[START OF Data shown]
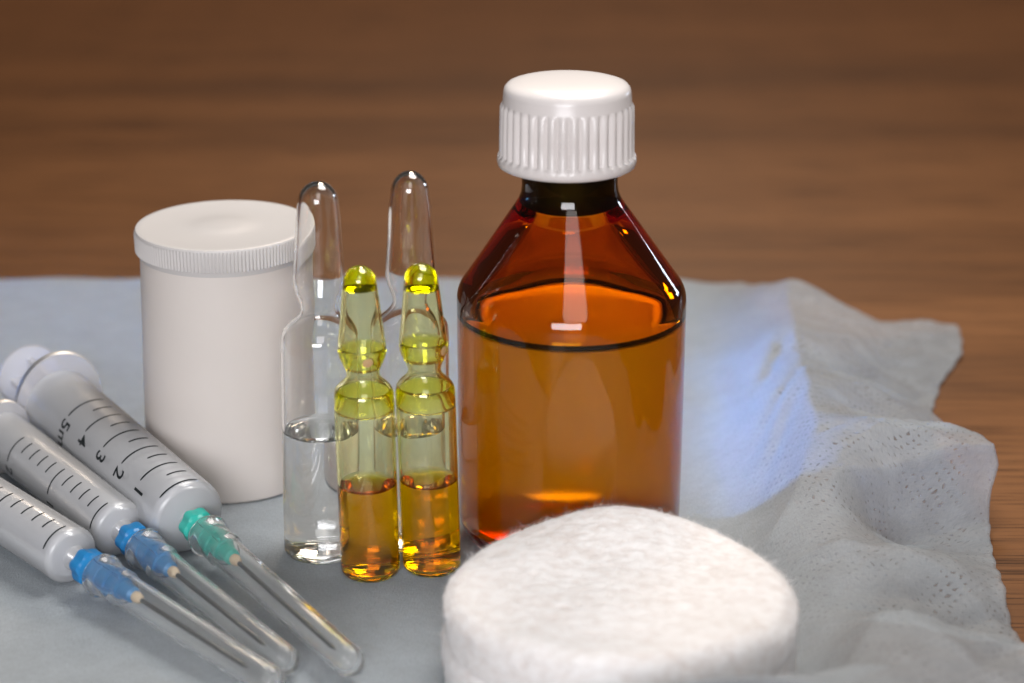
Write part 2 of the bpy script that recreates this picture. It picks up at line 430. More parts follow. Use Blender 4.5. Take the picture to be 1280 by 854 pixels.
def tps_eval(P, wts, X, Y):
    q = np.stack([X.ravel(), Y.ravel()], 1); out = np.zeros(len(q))
    for i in range(0, len(q), 20000):
        c = q[i:i + 20000]; d = np.linalg.norm(c[:, None] - P[None, :, :2], axis=2)
        out[i:i + 20000] = (d * d * np.log(d + 1e-9)) @ wts[:len(P)] + wts[len(P)] + c @ wts[len(P) + 1:]
    return out.reshape(X.shape)

NU, NV = 330, 300
yF = -155.0
def back_y(x):
    return np.interp(x, [-200, 40, 56, 64, 76, 84, 92, 104], [87.5, 87.0, 80, 58, 49, 48.0, 52.5, 54.5])
bx = [(54.5, 103.5), (45, 102.5), (36.6, 100.8), (21, 93), (5.5, 87.5), (-6, 85), (-12.4, 85.5), (-32, 86.3), (-40, 88.0), (-45.8, 89.8), (-49, 88.0), (-55, 86.8), (-70, 84.6), (-86, 83), (-96.6, 82.4), (-107, 84), (-117, 86), (-155, 90)]
bxy = np.array(bx[::-1])
vv = np.linspace(0, 1, NV + 1); uu = np.linspace(0, 1, NU + 1) ** 0.85
xr_y = yF + vv * (54.5 - yF)
XR = np.interp(xr_y, bxy[:, 0], bxy[:, 1]) + 0.5 * np.sin(xr_y * 0.9) * 0.35
X = -175 + uu[None, :] * (XR[:, None] + 175)
Y = yF + vv[:, None] * (back_y(X) - yF)
Z = tps_eval(CP, tps_fit(CP), X, Y)
flat = np.clip((X - 31) / 27, 0, 1); flat = np.maximum(flat, np.clip((-128 - Y) / 8, 0, 1) * np.clip((X + 20) / 15, 0, 1))
Z = Z * flat * flat * (3 - 2 * flat)
def crease(ax, ay, bx_, by_, depth, width):
    """a crisp pleat along a line"""
    global Z
    dx, dy = bx_ - ax, by_ - ay; L2 = dx * dx + dy * dy
    t = np.clip(((X - ax) * dx + (Y - ay) * dy) / L2, 0, 1)
    d = np.hypot(X - ax - t * dx, Y - ay - t * dy)
    Z = Z + depth * np.exp(-(d / width) ** 2) * np.sin(np.pi * np.clip(t * 0.9 + 0.05, 0, 1))
def crest(pts, hgt, width):
    """a sharper fold line along a polyline"""
    global Z
    best = np.full_like(X, 1e9)
    for (ax, ay), (bx_, by_) in zip(pts[:-1], pts[1:]):
        dx, dy = bx_ - ax, by_ - ay
        t = np.clip(((X - ax) * dx + (Y - ay) * dy) / (dx * dx + dy * dy), 0, 1)
        best = np.minimum(best, np.hypot(X - ax - t * dx, Y - ay - t * dy))
    Z = Z + hgt * np.exp(-best / width)
crest([(63.9, 56), (60.5, 14), (58.3, -18), (56.5, -43), (51, -60), (45, -70)], 1.6, 4.0)
crest([(57, -81), (66, -82), (75, -87), (82, -97)], 1.4, 3.0)
crest([(86, -118), (66, -116), (56, -116), (48, -130), (36, -143)], 1.5, 3.5)
crest([(58, 12), (66, 6), (76, 6), (90, 8)], -2.2, 3.0)
crest([(64, -63), (70, -61.5), (80, -58), (90, -53)], -2.6, 2.2)
crest([(58, -98), (70, -96), (83, -92)], -1.6, 3.0)
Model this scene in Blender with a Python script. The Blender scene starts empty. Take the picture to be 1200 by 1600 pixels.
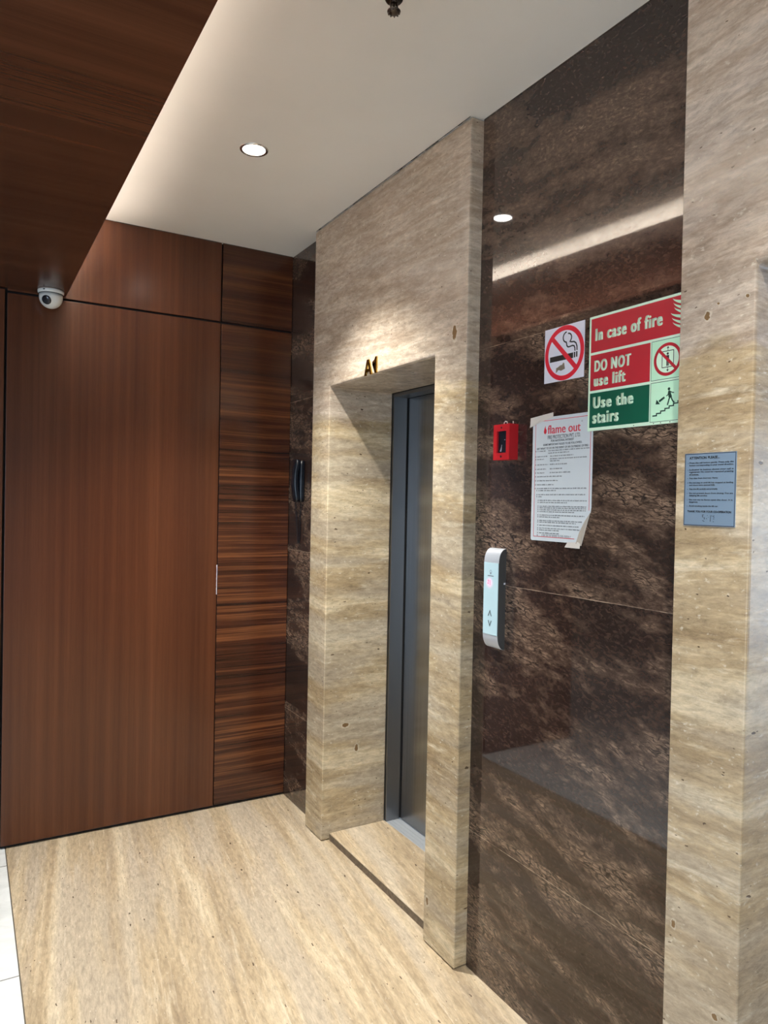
[END OF Data shown]
- **Prompt**
Write out an exact copy of the listing, first line through the line containing "return out.reshape(X.shape)", with the pictures left out.

- **Task output**
Write part 2 of the bpy script that recreates this picture. It picks up at line 430. More parts follow. Use Blender 4.5. Take the picture to be 1280 by 854 pixels.
def tps_eval(P, wts, X, Y):
    q = np.stack([X.ravel(), Y.ravel()], 1); out = np.zeros(len(q))
    for i in range(0, len(q), 20000):
        c = q[i:i + 20000]; d = np.linalg.norm(c[:, None] - P[None, :, :2], axis=2)
        out[i:i + 20000] = (d * d * np.log(d + 1e-9)) @ wts[:len(P)] + wts[len(P)] + c @ wts[len(P) + 1:]
    return out.reshape(X.shape)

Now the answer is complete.